Franc comme l’or

Nicolas Sarkozy peut enfin faire éclater sa joie. Il vient d’être innocenté par son principal accusateur dans l’affaire du financement présumé frauduleux de sa campagne électorale de 2007 par l’ancien président Khadafi. L’homme d’affaires Ziad Takieddine, non seulement accuse le juge Tournaire d’avoir déformé son témoignage, lui faisant dire des propos qu’il n’aurait pas tenus, mais décerne un brevet d’innocence à Nicolas Sarkozy avec un argument imparable, selon lequel « Khadafi ne faisait jamais ça ! » Si ce n’est pas une preuve, ça, qu’est-ce qu’il vous faut ?

Alors, ni vous ni moi n’étions présents dans le bureau du juge pour attester de la sincérité de ce monsieur, mais, malheureusement, il existe des archives de ses déclarations à la presse, dans lesquelles il change constamment de vérité et où il déclare notamment avoir personnellement porté des valises pleines de billets. Il y a donc forcément un ou plusieurs moments où il ment, mais quelles déclarations sont dignes de foi ? Mystère. Ce revirement intervient au moment où l’homme d’affaires se trouve au Liban, en rupture de ban avec la justice française qui l’a condamné en juin dernier à 5 ans de prison dans une autre affaire, celle des rétrocommissions ayant financé (déjà) la campagne de Balladur en 1995. Sarkozy était miraculeusement passé entre les gouttes alors qu’il était porte-parole du candidat et ne pouvait ignorer les dessous du financement de la campagne.

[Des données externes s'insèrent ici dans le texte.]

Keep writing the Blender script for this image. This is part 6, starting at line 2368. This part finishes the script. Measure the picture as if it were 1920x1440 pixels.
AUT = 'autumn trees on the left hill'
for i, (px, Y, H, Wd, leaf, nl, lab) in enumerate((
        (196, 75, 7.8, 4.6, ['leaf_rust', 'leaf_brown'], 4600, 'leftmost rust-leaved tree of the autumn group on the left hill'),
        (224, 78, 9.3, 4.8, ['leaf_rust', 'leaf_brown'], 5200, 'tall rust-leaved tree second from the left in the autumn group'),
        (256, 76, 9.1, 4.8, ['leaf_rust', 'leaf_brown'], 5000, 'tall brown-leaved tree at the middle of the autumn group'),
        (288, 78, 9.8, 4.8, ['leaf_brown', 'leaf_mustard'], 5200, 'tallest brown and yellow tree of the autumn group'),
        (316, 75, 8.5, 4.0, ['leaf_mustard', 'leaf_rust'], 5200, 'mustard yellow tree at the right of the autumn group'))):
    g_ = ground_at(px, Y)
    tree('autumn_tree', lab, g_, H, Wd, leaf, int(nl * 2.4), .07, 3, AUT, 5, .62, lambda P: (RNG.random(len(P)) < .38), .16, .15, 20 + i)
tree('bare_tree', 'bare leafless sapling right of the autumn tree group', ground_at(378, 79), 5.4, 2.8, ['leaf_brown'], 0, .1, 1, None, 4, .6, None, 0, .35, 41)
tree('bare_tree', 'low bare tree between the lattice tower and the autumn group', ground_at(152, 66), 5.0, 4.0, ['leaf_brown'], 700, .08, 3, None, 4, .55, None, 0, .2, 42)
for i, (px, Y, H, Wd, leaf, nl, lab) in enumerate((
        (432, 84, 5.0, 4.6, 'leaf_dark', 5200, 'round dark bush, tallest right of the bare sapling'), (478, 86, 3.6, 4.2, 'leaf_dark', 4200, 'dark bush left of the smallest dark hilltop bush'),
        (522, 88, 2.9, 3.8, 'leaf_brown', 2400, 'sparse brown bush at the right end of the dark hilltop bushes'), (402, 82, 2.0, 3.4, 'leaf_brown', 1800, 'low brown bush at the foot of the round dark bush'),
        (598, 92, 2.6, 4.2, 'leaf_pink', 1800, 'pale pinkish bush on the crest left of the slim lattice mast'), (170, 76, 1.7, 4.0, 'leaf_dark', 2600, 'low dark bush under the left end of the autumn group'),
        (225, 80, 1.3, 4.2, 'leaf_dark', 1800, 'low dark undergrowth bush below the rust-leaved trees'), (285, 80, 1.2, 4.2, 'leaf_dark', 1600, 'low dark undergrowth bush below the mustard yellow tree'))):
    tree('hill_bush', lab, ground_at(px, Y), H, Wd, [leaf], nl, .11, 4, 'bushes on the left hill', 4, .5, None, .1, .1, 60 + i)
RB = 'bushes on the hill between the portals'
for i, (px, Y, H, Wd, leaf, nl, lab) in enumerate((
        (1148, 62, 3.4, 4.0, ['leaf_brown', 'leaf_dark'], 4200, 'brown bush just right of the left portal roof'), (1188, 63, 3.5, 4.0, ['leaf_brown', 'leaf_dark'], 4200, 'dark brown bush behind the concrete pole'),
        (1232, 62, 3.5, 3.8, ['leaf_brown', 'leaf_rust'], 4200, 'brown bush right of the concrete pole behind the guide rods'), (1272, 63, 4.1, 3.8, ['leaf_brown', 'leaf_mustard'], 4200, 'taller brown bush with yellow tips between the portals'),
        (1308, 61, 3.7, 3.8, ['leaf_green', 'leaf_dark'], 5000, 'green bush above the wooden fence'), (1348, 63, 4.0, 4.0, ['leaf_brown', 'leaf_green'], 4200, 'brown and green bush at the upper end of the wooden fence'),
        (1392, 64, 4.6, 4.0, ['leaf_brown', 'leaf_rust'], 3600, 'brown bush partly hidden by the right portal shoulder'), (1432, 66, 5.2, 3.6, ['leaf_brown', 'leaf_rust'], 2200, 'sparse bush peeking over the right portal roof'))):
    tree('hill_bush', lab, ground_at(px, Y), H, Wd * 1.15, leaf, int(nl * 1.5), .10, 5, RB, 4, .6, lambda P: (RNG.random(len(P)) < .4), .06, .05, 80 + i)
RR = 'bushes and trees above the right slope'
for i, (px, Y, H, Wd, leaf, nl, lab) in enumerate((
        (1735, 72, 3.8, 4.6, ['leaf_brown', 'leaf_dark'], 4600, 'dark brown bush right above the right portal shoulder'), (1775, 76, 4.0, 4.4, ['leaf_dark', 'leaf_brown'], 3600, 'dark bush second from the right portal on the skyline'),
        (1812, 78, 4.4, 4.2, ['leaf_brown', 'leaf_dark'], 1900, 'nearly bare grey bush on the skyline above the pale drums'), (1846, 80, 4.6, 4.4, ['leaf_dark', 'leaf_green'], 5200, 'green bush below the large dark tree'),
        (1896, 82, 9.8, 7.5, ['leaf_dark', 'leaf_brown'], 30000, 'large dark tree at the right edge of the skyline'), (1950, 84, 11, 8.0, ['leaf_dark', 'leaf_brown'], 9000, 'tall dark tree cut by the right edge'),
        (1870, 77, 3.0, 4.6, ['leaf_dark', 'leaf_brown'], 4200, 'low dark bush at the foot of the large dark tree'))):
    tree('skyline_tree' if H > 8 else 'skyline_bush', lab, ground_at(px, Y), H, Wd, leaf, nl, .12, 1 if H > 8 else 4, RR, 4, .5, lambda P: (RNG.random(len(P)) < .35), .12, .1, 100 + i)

À croire que l’ex-président, impliqué dans de nombreuses affaires judiciaires, a la baraka. Cette fois encore, le témoignage à décharge de l’intermédiaire pourrait lui permettre d’échapper à la justice. Pour combien de temps ? Jusqu’au prochain revirement de Ziad Takieddine ? Nicolas Sarkozy n’aura pas tardé à réagir à la bonne nouvelle. Moins d’une heure après l’entretien donné à BFMTV et Paris-Match, il réclamait l’annulation de sa mise en examen. Nul ne sait ce qui a pu pousser Takieddine à vouloir innocenter Sarkozy, à part un accès soudain de franchise qui lui aurait rendu insupportable un complot visant à nuire à une de ses relations d’affaires. Et pourquoi précisément maintenant ? Si Nicolas Sarkozy était encore au pouvoir, ou s’il avait la moindre chance d’y revenir, on pourrait comprendre les motivations d’un monsieur qui a bâti sa fortune sur le trafic, pardon, la vente d’armes, mais ce n’est pas le cas. Vu de l’extérieur, on a l’impression que cet homme est mû essentiellement par le désir d’accumuler de l’argent, mais on se trompe peut-être du tout au tout. Si ça se trouve, il cherche surtout à faire l’important, à montrer qu’il a les cartes en main et qu’il peut être faiseur ou défaiseur de roi. Ce qui expliquerait ses multiples déclarations contradictoires et le fait apparemment incompréhensible qu’il s’incrimine lui-même et encoure ainsi des condamnations pénales. Un gars ben ordinaire, en somme.